> [DATA SHOWN]:

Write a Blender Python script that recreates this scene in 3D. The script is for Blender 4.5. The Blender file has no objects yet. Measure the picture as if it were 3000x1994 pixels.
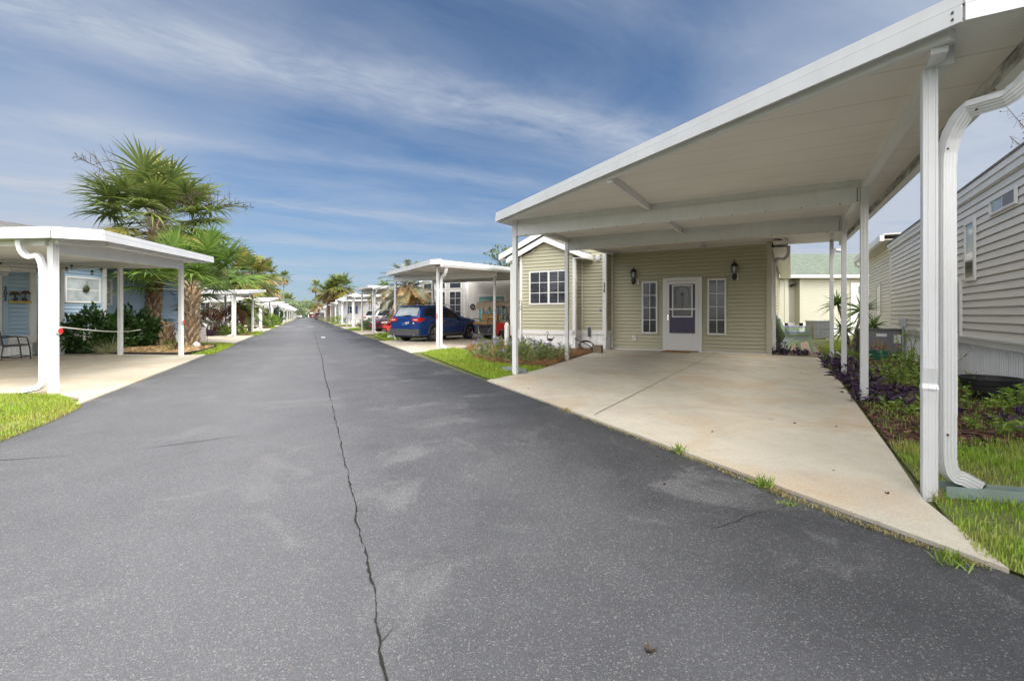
import bpy, bmesh, math, random
import numpy as np
from mathutils import Vector, Matrix

random.seed(7)
RNG = np.random.default_rng(11)
scene = bpy.context.scene
COL = scene.collection

# ---------------------------------------------------------------- camera numbers (photo is 3000 x 1994)
F, CX, HOR, EYE = 1417.0, 1500.0, 922.0, 1.2
PI = math.pi
rad = math.radians

def at(px, py, z=0.0):
    """the point of the level z that the photo shows at px, py"""
    Y = F * (EYE - z) / (py - HOR)
    return Vector(((px - CX) / F * Y, Y, z))

def atY(px, py, Y):
    return Vector(((px - CX) / F * Y, Y, EYE + (HOR - py) / F * Y))

ROAD = Vector((-.3907, .9205, 0))        # along the road
ROADN = Vector((.9205, .3907, 0))        # to the right of it
def rw(s, n, z=0.0):
    v = ROAD * s + ROADN * n
    return Vector((v.x, v.y, z))

RROT, LROT = rad(-30), rad(84)           # lots on the right and on the left of the road
RU, RV = Vector((math.cos(RROT), math.sin(RROT), 0)), Vector((-math.sin(RROT), math.cos(RROT), 0))
LU, LV = Vector((math.cos(LROT), math.sin(LROT), 0)), Vector((-math.sin(LROT), math.cos(LROT), 0))
PITCH = 14.7
ROFF = [Vector((0, 0, 0)), Vector((-5.26, 13.22, 0))] + [ROAD * (PITCH * k) + ROADN * .05 for k in range(2, 13)]
LOFF = [ROAD * (PITCH * k) for k in range(0, 13)]
LCOFF = [ROAD * d for d in [0, 20.1, 36.4] + [36.4 + 14.9 * k for k in range(1, 11)]]
def rp(u, v, z=0.0, k=0):
    p = RU * u + RV * v + ROFF[k]
    return Vector((p.x, p.y, z))
def lp(u, v, z=0.0, k=0):
    p = LU * u + LV * v + LOFF[k]
    return Vector((p.x, p.y, z))

# ---------------------------------------------------------------- objects
def tag(o, label=None, cat=None, group=None, kind=None):
    if label: o['label'] = label
    if cat: o['category'] = cat
    if group: o['group'] = group
    if kind: o['kind'] = kind
    return o

def thing(name, label, cat, loc=(0, 0, 0), rot=0.0, group=None):
    o = bpy.data.objects.new(name, None)
    o.empty_display_size = .2
    COL.objects.link(o)
    o.location = loc
    o.rotation_euler = (0, 0, rot)
    return tag(o, label, cat, group)

def copy_tree(o, parent=None):
    c = o.copy()
    COL.objects.link(c)
    if parent is not None: c.parent = parent
    for ch in list(o.children):
        copy_tree(ch, c)
    return c

def link_mesh(name, me, mats, parent=None, smooth=False, bevel=0):
    if not isinstance(mats, (list, tuple)): mats = [mats]
    for m in mats: me.materials.append(m)
    if smooth:
        me.polygons.foreach_set('use_smooth', [True] * len(me.polygons))
    o = bpy.data.objects.new(name, me)
    COL.objects.link(o)
    if parent is not None: o.parent = parent
    if bevel:
        b = o.modifiers.new('bevel', 'BEVEL'); b.width = bevel; b.segments = 2; b.limit_method = 'ANGLE'; b.angle_limit = rad(40)
    return o

def arr_obj(name, V, T, mats, parent=None, smooth=False, mi=None):
    """mesh object from numpy arrays of vertices and triangles"""
    V = np.asarray(V, dtype=np.float32).reshape(-1, 3)
    T = np.asarray(T, dtype=np.int32).reshape(-1, 3)
    me = bpy.data.meshes.new(name)
    me.vertices.add(len(V)); me.vertices.foreach_set('co', V.ravel())
    me.loops.add(T.size); me.loops.foreach_set('vertex_index', T.ravel())
    me.polygons.add(len(T))
    me.polygons.foreach_set('loop_start', np.arange(0, T.size, 3, dtype=np.int32))
    if mi is not None: me.polygons.foreach_set('material_index', np.asarray(mi, dtype=np.int32))
    me.update(calc_edges=True)
    return link_mesh(name, me, mats, parent, smooth)

class MB:
    """collects shapes, builds ONE mesh object"""
    def __init__(s): s.v, s.f, s.m, s.parts = [], [], [], []
    def add(s, vs, fs, mi=0):
        b = len(s.v); s.parts.append((b, len(vs), len(s.f), len(fs)))
        s.v += [tuple(p) for p in vs]
        for f in fs:
            s.f.append([i + b for i in f]); s.m.append(mi)
        return s
    def box(s, x0, x1, y0, y1, z0, z1, mi=0):
        vs = [(x, y, z) for z in (z0, z1) for y in (y0, y1) for x in (x0, x1)]
        return s.add(vs, [(0, 2, 3, 1), (4, 5, 7, 6), (0, 1, 5, 4), (2, 6, 7, 3), (0, 4, 6, 2), (1, 3, 7, 5)], mi)
    def bar(s, p, q, w, h, up=(0, 0, 1), mi=0):
        p, q, up = Vector(p), Vector(q), Vector(up)
        d = (q - p).normalized(); sd = d.cross(up)
        if sd.length < 1e-4: sd = d.cross(Vector((1, 0, 0)))
        sd.normalize(); n = sd.cross(d).normalized()
        vs = []
        for c in (p, q):
            for a, b in ((-1, -1), (1, -1), (1, 1), (-1, 1)):
                vs.append(c + sd * (a * w / 2) + n * (b * h / 2))
        return s.add(vs, [(3, 2, 1, 0), (4, 5, 6, 7), (0, 1, 5, 4), (1, 2, 6, 5), (2, 3, 7, 6), (3, 0, 4, 7)], mi)
    def sweep(s, prof, pts, side=(1, 0, 0), cap=True, mi=0, scale=None):
        """profile (a, b) swept along a path; a runs along the side vector"""
        pts = [Vector(p) for p in pts]; n = len(prof); rings = []
        side = Vector(side)
        for i, p in enumerate(pts):
            t = (pts[min(i + 1, len(pts) - 1)] - pts[max(i - 1, 0)]).normalized()
            a = (side - t * side.dot(t))
            if a.length < 1e-4: a = t.orthogonal()
            a.normalize(); b = t.cross(a).normalized(); side = a
            k = scale[i] if scale else 1.0
            rings.append([p + a * (x * k) + b * (y * k) for x, y in prof])
        vs = [v for r in rings for v in r]; fs = []
        for i in range(len(pts) - 1):
            for j in range(n):
                k = (j + 1) % n
                fs.append((i * n + j, i * n + k, (i + 1) * n + k, (i + 1) * n + j))
        if cap:
            fs.append(tuple(range(n - 1, -1, -1))); fs.append(tuple((len(pts) - 1) * n + j for j in range(n)))
        return s.add(vs, fs, mi)
    def tube(s, pts, r, n=8, mi=0, cap=True):
        rs = r if isinstance(r, (list, tuple)) else None
        prof = [(math.cos(2 * PI * j / n), math.sin(2 * PI * j / n)) for j in range(n)]
        return s.sweep(prof, pts, (.3, .8, .52), cap, mi, rs if rs else [r] * len(pts))
    def lathe(s, prof, n=16, c=(0, 0, 0), axis='z', mi=0):
        vs, fs = [], []
        for r, h in prof:
            for j in range(n):
                a = 2 * PI * j / n
                x, y = r * math.cos(a), r * math.sin(a)
                p = {'z': (x, y, h), 'y': (x, h, y), 'x': (h, x, y)}[axis]
                vs.append((p[0] + c[0], p[1] + c[1], p[2] + c[2]))
        m = len(prof)
        for i in range(m - 1):
            for j in range(n):
                k = (j + 1) % n
                fs.append((i * n + j, i * n + k, (i + 1) * n + k, (i + 1) * n + j))
        fs.append(tuple(range(n - 1, -1, -1))); fs.append(tuple((m - 1) * n + j for j in range(n)))
        return s.add(vs, fs, mi)
    def prism(s, pts, vec, mi=0):
        pts = [Vector(p) for p in pts]; vec = Vector(vec); n = len(pts)
        vs = pts + [p + vec for p in pts]
        fs = [tuple(range(n - 1, -1, -1)), tuple(range(n, 2 * n))]
        for j in range(n):
            k = (j + 1) % n
            fs.append((j, k, n + k, n + j))
        return s.add(vs, fs, mi)
    def poly(s, pts, mi=0):
        return s.add(pts, [tuple(range(len(pts)))], mi)
    def siding(s, o, d, n, L, z0, z1, course=.117, depth=.018, clip=None, mi=0):
        """lap siding: o start (x, y), d along, n outward"""
        o, d, n = Vector((o[0], o[1], 0)), Vector((d[0], d[1], 0)).normalized(), Vector((n[0], n[1], 0)).normalized()
        z = z0
        while z < z1 - 1e-4:
            zt = min(z + course, z1)
            a0, a1 = clip(z) if clip else (0, L)
            b0, b1 = clip(zt) if clip else (0, L)
            if a1 - a0 > .01:
                if b1 - b0 < .01: b0 = b1 = (b0 + b1) / 2
                k = (zt - z) / course
                up = lambda q, off, zz: o + d * q + n * off + Vector((0, 0, zz))
                dd = depth
                sl = min(.016, (zt - z) * .3)
                vs = [up(a0, -.028, z), up(a1, -.028, z), up(a0, -.028, z + sl), up(a1, -.028, z + sl), up(a0, dd, z + sl), up(a1, dd, z + sl),
                      up(a0, dd, z + sl + .010), up(a1, dd, z + sl + .010), up(b0, .001, zt), up(b1, .001, zt), up(b0, -.028, zt), up(b1, -.028, zt)]
                s.add(vs, [(0, 1, 3, 2), (2, 3, 5, 4), (4, 5, 7, 6), (6, 7, 9, 8), (8, 9, 11, 10)], mi)
            z = zt
        return s
    def ribs(s, o, d, n, L, z0, z1, pitch=.1, depth=.012, mi=0):
        """vertical ribbed skirting"""
        o, d, n = Vector((o[0], o[1], 0)), Vector((d[0], d[1], 0)).normalized(), Vector((n[0], n[1], 0)).normalized()
        q = 0; pts = []
        while q < L - 1e-4:
            for t, off in ((0, 0), (.62, 0), (.7, depth), (.92, depth)):
                if q + t * pitch < L: pts.append((q + t * pitch, off))
            q += pitch
        pts.append((L, 0))
        vs = []
        for q, off in pts:
            p = o + d * q + n * off
            vs += [(p.x, p.y, z0), (p.x, p.y, z1)]
        s.add(vs, [(2 * i, 2 * i + 2, 2 * i + 3, 2 * i + 1) for i in range(len(pts) - 1)], mi)
        return s
    def build(s, name, mats, parent=None, smooth=False, bevel=0, recalc=True):
        me = bpy.data.meshes.new(name)
        me.from_pydata(s.v, [], s.f)
        me.polygons.foreach_set('material_index', s.m)
        if recalc:
            bm = bmesh.new(); bm.from_mesh(me)
            bmesh.ops.recalc_face_normals(bm, faces=bm.faces)
            bm.to_mesh(me); bm.free()
        me.update()
        o = link_mesh(name, me, mats, parent, False, bevel)
        if smooth:
            me.polygons.foreach_set('use_smooth', [True] * len(me.polygons))
            try: me.set_sharp_from_angle(angle=rad(40))
            except Exception: pass
        return o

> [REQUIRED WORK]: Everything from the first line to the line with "return Vector((v.x, v.y, z))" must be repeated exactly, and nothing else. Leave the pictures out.

> [SOLUTION TO THE EXERCISE]:
Write a Blender Python script that recreates this scene in 3D. The script is for Blender 4.5. The Blender file has no objects yet. Measure the picture as if it were 3000x1994 pixels.
import bpy, bmesh, math, random
import numpy as np
from mathutils import Vector, Matrix

random.seed(7)
RNG = np.random.default_rng(11)
scene = bpy.context.scene
COL = scene.collection

# ---------------------------------------------------------------- camera numbers (photo is 3000 x 1994)
F, CX, HOR, EYE = 1417.0, 1500.0, 922.0, 1.2
PI = math.pi
rad = math.radians

def at(px, py, z=0.0):
    """the point of the level z that the photo shows at px, py"""
    Y = F * (EYE - z) / (py - HOR)
    return Vector(((px - CX) / F * Y, Y, z))

def atY(px, py, Y):
    return Vector(((px - CX) / F * Y, Y, EYE + (HOR - py) / F * Y))

ROAD = Vector((-.3907, .9205, 0))        # along the road
ROADN = Vector((.9205, .3907, 0))        # to the right of it
def rw(s, n, z=0.0):
    v = ROAD * s + ROADN * n
    return Vector((v.x, v.y, z))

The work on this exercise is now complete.